What you are saying that what I see on my console with good connections is not the same as the driver with bad connections on his console and he is seeing no problem.
It doesn't matter who has the bad connection, it's two way traffic, you both suffer equally. The only difference is that the player with the bad connection has 'trouble' with all cars, not just you.
There can be a difference in up and down stream lag though. Having a laggy upstream connection is kinda like cheating when your downstream connection is fine. I've had that a couple times in the past with my ISP. The result is that you see everything as normal yet your telemetry reaches everyone else late, so everyone sees your car jumping around, possible getting hit by your car, while you see nothing wrong (except sometimes a car jumping out of the way as if hit by an invisible hammer, ie your car on their screen)
However if it's just general lag (up and downstream the same) then you both have the same result. Your brake, steering and acceleration input arrives with a delay on their console and vice versa. If you have 10ms ping and they have 150ms ping, data between you two has 80ms delay. Exactly the same if the ping times are reversed.
Another extreme is when a player has really bad downstream lag, so bad they end up driving alone on the track. However when their upstream still works, their car becomes an immovable obstacle on everyone else's screen. Cars only get effected by contact on the console of the one that drives that car. You can't actually touch any cars on your console, only be touched by other cars. Your (forward projected) car on their console is what can collide with their car and affect their course, then you see the result of that contact on your console. If your car is never there on their console, their car can't be affected. However since their car is present on your console, it will push you and bump you out of the way as if you're simply not there.
Most connections are asynchronous with better downstream than upstream. So most people don't really see any problems while causing problems with their connection. The extreme jumpiness comes from jitter though, not just constant lag. Next to lag, there is stability or lack there off. Sometimes data packets even arrive out of order, which is when you get those ridiculously behaving cars that shoot forward and back.
Where does this all lead to for penalties. Your console will rat on you for colliding with a (projected) car from an opponent, whether it's actually there or not. You touch a laggy car, you risk a penalty or SR Down, whether anything really happens or not. However if your forward predicted car punts someone else off on their console (you see their car suddenly missing a corner as if braking too late, in reality bumped forward by your car) nothing happens, free pass.
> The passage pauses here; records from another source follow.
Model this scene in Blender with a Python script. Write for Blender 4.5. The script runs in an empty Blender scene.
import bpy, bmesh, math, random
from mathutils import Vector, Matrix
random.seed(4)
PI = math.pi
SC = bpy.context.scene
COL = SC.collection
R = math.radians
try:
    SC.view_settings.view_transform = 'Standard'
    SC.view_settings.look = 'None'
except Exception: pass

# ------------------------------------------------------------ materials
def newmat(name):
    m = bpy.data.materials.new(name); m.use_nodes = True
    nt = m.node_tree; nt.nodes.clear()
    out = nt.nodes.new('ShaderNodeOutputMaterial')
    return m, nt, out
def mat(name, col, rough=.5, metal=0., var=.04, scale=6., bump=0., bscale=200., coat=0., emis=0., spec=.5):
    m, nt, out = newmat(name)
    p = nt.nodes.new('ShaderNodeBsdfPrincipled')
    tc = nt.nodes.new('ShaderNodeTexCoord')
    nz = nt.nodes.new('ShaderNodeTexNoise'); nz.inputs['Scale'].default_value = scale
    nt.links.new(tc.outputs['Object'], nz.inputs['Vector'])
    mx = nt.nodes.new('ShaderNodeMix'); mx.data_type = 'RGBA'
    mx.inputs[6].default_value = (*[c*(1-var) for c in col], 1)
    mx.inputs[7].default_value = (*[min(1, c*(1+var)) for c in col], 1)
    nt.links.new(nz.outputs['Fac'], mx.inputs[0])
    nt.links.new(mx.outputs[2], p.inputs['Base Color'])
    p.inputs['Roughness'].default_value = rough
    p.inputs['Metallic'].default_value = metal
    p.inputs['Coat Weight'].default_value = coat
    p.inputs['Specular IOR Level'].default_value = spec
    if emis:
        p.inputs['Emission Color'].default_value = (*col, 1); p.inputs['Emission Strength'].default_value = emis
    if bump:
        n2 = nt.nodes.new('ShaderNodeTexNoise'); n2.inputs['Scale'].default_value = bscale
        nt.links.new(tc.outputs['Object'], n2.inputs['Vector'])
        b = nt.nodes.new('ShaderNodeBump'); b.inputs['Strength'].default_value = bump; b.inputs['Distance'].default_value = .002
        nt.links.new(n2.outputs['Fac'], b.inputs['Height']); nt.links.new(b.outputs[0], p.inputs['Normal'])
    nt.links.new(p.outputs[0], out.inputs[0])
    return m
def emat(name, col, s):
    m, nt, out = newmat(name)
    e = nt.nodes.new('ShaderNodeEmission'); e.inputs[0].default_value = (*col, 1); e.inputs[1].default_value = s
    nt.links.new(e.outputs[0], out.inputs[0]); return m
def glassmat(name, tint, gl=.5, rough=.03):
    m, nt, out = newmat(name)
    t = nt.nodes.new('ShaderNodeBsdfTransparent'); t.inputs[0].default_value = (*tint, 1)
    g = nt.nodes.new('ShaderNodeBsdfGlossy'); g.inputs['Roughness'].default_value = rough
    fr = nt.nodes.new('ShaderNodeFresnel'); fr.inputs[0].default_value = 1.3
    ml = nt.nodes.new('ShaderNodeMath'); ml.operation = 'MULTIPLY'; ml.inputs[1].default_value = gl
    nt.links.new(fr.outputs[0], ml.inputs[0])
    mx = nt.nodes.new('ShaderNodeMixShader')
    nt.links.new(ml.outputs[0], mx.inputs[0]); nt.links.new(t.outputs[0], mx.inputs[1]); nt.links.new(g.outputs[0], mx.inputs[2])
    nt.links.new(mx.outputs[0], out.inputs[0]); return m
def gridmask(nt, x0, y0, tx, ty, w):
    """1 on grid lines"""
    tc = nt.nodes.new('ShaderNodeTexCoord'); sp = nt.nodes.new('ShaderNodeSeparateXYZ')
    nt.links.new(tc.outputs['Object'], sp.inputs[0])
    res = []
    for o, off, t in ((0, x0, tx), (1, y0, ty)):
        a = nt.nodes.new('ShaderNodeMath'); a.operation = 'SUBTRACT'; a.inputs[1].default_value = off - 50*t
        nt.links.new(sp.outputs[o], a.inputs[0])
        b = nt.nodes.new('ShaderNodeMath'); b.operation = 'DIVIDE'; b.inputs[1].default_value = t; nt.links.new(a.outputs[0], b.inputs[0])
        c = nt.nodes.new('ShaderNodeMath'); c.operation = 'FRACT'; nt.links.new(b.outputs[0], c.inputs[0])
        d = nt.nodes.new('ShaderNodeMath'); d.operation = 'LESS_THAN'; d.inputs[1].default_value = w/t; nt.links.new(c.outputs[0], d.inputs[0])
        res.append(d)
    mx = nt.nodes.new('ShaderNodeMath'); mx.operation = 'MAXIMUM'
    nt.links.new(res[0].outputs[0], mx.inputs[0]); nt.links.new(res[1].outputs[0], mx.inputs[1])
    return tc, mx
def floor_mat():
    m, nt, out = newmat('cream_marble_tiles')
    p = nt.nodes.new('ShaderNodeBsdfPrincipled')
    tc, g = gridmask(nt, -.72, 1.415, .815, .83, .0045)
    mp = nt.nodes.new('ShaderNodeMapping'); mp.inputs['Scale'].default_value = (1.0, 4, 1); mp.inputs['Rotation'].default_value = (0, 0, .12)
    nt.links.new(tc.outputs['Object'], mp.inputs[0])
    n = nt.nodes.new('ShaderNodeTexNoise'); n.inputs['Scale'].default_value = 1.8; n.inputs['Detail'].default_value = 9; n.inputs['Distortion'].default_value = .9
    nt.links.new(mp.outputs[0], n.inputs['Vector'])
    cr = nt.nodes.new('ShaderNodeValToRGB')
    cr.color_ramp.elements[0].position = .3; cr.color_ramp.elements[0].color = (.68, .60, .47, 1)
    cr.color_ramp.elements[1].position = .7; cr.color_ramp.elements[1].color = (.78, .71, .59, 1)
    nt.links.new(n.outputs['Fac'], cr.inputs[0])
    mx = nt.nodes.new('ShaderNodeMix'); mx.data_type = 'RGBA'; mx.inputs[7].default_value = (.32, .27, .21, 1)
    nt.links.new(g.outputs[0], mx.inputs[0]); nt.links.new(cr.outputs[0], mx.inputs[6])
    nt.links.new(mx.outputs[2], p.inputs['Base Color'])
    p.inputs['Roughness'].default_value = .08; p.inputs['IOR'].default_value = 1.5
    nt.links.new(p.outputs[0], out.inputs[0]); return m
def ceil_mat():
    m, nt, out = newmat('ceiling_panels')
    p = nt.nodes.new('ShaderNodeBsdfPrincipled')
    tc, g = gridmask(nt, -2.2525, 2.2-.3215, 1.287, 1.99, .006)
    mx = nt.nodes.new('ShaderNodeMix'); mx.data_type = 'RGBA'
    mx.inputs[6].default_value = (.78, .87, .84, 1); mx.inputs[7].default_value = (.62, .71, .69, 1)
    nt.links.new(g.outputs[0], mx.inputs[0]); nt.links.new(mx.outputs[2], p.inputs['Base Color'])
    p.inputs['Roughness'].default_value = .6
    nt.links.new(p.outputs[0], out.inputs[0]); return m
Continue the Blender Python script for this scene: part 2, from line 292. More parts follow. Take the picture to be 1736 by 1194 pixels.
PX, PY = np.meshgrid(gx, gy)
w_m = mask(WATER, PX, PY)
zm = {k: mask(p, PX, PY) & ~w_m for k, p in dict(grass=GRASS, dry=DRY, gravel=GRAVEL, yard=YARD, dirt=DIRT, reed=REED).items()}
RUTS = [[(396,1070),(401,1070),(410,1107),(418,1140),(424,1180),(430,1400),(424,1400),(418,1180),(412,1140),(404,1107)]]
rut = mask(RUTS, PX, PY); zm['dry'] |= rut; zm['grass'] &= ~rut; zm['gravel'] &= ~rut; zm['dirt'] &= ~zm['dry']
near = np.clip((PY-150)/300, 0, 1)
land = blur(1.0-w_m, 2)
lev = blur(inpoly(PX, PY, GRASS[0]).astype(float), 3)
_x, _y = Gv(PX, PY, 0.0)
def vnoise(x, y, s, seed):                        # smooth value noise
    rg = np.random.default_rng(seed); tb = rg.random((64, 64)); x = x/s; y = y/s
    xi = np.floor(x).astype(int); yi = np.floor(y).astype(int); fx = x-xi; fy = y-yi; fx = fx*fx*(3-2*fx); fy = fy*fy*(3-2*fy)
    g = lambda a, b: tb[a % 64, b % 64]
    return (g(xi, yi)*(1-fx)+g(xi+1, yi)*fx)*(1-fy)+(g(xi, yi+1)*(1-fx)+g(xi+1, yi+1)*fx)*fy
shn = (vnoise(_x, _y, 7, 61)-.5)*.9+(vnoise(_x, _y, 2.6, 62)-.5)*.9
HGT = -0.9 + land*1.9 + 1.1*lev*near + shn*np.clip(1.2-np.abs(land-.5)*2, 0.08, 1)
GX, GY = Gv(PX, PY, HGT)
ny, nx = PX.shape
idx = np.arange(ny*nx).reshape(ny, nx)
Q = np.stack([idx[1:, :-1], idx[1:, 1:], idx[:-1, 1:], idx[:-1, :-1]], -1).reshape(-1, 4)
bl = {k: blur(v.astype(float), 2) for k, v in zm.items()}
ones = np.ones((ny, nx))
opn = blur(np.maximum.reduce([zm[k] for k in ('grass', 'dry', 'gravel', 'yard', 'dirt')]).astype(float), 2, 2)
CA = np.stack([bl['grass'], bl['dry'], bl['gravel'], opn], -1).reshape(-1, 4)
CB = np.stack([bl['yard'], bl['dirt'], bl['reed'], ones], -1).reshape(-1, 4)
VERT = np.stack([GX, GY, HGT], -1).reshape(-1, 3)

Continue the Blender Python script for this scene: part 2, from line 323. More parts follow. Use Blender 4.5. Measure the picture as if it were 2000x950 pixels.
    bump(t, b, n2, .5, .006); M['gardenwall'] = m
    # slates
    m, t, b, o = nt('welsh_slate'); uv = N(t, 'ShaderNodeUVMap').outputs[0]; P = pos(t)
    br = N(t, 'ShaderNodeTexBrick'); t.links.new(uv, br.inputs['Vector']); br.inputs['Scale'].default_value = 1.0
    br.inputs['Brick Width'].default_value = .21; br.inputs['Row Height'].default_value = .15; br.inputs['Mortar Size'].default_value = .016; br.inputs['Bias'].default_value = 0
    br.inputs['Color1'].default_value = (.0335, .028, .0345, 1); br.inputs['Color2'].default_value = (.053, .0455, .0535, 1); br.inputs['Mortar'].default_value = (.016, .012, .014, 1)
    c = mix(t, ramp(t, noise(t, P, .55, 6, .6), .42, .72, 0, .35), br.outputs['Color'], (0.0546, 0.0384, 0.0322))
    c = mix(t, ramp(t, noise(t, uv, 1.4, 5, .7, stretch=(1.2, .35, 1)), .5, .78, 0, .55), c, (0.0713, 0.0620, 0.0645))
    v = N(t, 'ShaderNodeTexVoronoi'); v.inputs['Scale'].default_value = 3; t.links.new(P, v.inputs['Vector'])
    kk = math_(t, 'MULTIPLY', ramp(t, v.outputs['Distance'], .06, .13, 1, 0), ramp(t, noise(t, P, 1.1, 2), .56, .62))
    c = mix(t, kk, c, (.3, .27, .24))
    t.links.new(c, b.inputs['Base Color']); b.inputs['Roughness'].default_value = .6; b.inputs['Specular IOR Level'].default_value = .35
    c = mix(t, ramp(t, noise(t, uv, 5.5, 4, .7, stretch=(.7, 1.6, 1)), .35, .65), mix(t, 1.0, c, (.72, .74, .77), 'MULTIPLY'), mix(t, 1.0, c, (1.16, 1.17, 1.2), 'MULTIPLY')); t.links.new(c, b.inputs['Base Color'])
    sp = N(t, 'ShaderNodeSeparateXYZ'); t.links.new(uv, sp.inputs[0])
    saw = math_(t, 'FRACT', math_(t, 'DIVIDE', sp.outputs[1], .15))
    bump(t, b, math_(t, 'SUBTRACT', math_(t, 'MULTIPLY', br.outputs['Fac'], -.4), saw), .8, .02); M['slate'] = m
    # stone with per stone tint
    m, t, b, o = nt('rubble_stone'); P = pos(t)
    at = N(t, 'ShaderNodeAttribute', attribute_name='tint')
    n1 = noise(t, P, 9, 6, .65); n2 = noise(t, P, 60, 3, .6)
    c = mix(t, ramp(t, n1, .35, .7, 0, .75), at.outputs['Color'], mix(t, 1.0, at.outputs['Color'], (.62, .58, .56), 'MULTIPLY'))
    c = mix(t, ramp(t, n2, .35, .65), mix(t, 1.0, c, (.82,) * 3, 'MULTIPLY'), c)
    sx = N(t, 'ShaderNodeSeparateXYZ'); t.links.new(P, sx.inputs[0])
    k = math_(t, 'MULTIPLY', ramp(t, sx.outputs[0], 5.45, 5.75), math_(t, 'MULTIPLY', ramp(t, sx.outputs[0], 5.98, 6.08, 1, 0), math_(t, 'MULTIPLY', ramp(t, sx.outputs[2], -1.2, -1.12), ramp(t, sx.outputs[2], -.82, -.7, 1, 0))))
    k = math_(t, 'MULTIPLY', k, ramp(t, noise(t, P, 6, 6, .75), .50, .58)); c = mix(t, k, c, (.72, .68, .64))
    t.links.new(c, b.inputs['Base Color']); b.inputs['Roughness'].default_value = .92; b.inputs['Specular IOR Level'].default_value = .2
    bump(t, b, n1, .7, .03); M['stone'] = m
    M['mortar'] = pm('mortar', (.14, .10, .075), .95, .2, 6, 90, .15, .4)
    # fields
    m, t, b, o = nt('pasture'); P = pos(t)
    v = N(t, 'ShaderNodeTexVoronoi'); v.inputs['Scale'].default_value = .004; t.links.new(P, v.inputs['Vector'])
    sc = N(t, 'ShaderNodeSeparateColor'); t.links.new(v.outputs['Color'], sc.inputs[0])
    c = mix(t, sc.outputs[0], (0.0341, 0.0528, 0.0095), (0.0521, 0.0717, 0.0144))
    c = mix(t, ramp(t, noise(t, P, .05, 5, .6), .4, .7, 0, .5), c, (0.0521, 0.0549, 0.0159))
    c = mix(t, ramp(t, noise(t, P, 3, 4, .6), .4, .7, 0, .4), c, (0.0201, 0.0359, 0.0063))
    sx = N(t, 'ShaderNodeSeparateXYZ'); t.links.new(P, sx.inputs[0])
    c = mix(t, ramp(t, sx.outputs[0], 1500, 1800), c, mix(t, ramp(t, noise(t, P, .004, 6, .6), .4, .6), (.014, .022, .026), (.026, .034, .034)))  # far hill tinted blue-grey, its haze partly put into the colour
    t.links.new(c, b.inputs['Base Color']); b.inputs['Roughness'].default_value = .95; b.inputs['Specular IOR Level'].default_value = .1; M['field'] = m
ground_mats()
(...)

So, yes there is a 'benefit' to be had from driving really close behind a laggy player, or if you have lag yourself. Your brake input will arrive late on their console, making your car brake late on their console. You brake as normal, their car gets bumped forward by your car braking late on their console. It's the same when taking the inside in corners. With lag, your car will go wider on their console then it does on your own, potentially pushing them wide without you ever seeing any contact.
When you have a yellow connection or are near someone with a yellow connection, keep more distance.